| Do this |
Transcribe the records below from the first line to the line that includes "COL = SC.collection", inclusive, and omit the pictures.
* begin Task inputs *
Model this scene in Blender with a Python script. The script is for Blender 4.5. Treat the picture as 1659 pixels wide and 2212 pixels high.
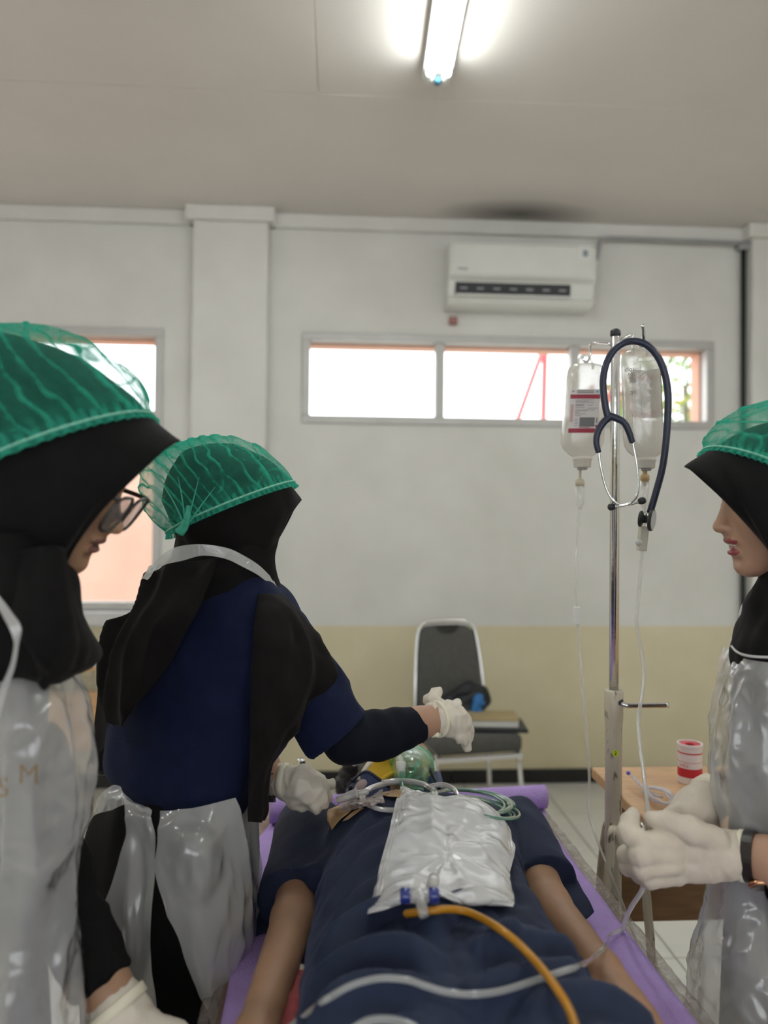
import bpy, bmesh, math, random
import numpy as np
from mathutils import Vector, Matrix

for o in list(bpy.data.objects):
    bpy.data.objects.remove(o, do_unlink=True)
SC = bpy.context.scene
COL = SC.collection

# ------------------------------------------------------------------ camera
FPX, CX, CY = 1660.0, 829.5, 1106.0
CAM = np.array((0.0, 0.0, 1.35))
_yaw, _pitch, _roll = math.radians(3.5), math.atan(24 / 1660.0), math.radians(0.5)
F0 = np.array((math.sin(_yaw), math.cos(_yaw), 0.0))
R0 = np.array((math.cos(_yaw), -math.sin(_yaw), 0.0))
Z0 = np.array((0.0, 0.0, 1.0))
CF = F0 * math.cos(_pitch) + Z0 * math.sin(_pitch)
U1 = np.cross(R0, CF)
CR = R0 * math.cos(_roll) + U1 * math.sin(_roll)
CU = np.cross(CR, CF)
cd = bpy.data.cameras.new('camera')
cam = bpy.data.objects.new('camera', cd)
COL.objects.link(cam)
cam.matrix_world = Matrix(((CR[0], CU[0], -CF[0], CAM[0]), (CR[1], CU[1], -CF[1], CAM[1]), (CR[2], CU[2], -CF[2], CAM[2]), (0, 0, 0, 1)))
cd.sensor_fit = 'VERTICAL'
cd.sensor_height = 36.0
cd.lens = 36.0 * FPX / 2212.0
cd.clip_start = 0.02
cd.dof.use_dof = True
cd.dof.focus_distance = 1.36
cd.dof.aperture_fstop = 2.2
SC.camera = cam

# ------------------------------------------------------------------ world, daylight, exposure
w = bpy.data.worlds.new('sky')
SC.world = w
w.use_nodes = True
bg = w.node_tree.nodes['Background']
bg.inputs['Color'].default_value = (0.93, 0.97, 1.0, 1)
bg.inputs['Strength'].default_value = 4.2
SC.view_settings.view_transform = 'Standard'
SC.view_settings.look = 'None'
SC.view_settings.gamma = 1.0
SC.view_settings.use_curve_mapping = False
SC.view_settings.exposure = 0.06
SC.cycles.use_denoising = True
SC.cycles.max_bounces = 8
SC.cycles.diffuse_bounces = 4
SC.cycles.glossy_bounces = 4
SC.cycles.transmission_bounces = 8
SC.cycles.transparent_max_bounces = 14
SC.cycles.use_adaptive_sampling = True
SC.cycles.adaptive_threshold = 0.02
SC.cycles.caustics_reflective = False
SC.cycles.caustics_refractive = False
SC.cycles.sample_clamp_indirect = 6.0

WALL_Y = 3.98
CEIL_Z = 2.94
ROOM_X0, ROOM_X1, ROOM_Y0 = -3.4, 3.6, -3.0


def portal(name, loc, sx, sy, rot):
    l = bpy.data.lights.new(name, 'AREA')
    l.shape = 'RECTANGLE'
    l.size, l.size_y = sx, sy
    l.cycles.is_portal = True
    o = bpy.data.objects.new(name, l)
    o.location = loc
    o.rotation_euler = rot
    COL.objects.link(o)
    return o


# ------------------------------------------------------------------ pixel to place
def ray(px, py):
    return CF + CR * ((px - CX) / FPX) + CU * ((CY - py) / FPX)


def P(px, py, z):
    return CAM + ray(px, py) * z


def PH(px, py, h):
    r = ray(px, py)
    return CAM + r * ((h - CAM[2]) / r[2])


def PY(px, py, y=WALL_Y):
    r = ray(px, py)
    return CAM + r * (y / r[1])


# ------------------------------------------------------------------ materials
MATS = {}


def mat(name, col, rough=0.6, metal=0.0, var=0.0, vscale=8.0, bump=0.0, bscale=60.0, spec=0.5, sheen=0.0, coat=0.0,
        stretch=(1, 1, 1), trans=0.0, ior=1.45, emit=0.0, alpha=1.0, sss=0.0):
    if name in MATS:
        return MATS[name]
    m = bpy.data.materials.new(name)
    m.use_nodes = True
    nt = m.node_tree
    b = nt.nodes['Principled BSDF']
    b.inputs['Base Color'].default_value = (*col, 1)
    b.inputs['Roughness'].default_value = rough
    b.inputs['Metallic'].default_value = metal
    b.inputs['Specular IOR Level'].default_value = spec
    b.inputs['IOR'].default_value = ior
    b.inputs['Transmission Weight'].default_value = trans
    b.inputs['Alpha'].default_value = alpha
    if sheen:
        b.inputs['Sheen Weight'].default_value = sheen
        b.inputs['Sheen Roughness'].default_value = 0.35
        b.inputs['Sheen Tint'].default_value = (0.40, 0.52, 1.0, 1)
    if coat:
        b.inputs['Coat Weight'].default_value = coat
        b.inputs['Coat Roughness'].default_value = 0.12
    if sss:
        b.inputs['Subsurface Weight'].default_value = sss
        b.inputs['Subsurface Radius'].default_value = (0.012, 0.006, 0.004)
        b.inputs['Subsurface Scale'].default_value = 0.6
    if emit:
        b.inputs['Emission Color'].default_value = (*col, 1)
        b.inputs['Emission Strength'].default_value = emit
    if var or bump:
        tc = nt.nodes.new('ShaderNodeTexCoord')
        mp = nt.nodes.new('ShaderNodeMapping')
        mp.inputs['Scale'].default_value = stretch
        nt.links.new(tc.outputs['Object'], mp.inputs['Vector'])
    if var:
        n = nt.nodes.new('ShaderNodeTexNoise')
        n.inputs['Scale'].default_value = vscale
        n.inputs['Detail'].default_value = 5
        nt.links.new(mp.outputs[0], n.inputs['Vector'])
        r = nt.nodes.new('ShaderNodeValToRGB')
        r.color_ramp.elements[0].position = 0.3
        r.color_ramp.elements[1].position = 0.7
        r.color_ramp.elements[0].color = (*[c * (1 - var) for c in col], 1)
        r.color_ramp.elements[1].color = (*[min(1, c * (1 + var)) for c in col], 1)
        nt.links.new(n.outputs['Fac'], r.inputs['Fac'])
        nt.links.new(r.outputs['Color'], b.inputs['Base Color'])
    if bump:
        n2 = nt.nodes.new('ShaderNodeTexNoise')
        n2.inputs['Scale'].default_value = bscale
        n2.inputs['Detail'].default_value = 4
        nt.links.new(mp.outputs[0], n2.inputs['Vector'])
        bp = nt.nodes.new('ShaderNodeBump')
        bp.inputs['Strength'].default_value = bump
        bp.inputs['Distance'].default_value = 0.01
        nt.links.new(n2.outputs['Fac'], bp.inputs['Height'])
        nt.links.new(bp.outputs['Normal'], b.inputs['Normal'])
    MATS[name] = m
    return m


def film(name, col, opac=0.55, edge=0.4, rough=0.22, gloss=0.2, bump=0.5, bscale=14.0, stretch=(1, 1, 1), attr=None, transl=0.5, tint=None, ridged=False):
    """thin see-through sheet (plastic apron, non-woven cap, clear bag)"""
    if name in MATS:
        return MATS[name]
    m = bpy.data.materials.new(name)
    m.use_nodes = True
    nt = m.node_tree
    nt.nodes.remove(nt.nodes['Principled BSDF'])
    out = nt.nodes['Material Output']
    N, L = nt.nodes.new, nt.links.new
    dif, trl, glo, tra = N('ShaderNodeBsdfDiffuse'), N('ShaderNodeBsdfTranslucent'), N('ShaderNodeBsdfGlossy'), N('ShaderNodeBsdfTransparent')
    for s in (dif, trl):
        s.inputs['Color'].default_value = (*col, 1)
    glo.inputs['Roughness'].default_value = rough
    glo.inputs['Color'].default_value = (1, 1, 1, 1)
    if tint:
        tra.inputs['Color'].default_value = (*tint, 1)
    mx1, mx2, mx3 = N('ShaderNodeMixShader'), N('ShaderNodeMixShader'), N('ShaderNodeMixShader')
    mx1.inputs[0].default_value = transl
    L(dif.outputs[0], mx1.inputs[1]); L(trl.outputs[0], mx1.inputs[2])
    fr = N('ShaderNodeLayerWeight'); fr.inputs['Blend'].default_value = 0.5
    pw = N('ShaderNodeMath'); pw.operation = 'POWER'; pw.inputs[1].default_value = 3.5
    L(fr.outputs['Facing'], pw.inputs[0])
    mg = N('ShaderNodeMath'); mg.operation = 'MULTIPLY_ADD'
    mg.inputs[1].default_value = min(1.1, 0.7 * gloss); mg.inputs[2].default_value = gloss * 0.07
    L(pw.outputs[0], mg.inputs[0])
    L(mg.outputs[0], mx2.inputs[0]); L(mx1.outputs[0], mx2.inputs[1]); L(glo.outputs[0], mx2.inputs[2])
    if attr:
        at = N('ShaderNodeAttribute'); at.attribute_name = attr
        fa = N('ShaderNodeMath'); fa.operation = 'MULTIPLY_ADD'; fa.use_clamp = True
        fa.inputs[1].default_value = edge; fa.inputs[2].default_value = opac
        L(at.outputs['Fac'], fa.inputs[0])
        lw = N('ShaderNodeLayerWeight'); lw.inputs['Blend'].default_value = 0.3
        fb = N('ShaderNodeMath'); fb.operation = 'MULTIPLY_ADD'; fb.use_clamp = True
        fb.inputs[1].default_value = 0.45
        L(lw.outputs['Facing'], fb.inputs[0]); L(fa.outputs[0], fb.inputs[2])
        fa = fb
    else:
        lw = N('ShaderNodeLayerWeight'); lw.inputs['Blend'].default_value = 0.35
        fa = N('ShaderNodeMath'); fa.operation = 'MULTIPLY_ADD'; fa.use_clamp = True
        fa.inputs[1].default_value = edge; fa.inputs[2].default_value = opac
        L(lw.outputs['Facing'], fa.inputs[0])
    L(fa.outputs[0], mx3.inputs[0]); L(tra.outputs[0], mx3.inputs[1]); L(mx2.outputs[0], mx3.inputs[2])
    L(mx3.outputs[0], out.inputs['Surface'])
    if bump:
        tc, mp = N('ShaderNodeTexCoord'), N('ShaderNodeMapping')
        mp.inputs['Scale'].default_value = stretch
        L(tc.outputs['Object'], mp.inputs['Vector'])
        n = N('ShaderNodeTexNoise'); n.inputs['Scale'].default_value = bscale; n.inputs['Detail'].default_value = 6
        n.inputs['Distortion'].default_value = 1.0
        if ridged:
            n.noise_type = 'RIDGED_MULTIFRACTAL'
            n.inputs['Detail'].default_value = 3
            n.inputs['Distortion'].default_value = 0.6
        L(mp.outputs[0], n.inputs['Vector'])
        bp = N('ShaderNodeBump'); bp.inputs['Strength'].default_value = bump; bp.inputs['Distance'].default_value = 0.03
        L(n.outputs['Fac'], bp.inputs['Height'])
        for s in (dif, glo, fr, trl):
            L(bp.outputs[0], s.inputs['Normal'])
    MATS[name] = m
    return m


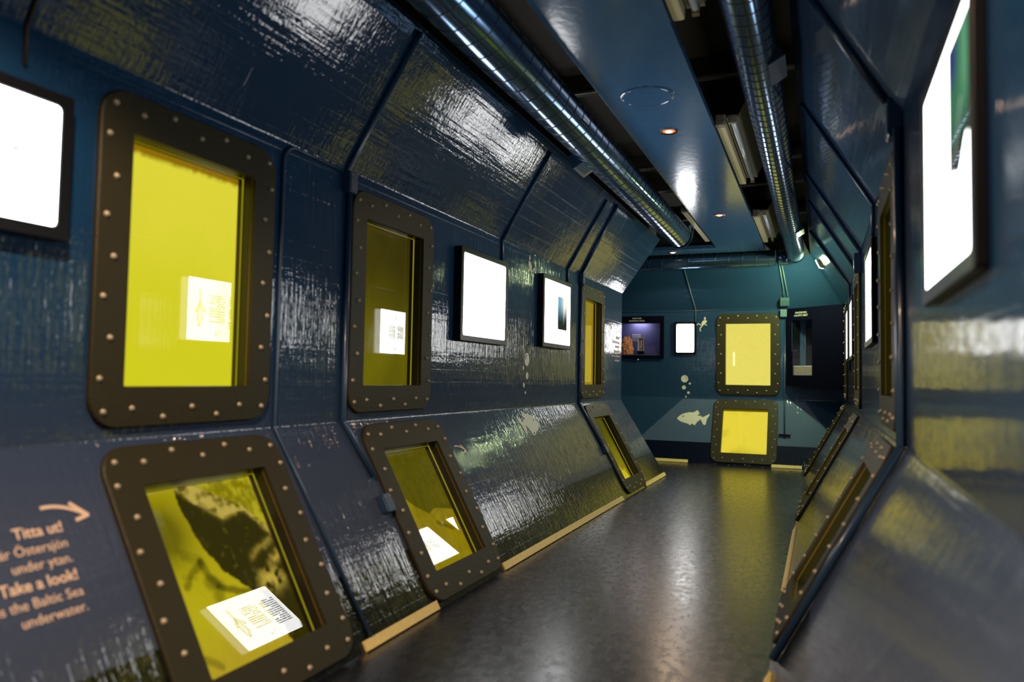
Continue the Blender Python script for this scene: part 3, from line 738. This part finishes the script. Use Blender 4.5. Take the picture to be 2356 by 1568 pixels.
* end Task inputs *
| Full solution |
Model this scene in Blender with a Python script. The script is for Blender 4.5. Treat the picture as 1659 pixels wide and 2212 pixels high.
import bpy, bmesh, math, random
import numpy as np
from mathutils import Vector, Matrix

for o in list(bpy.data.objects):
    bpy.data.objects.remove(o, do_unlink=True)
SC = bpy.context.scene
COL = SC.collection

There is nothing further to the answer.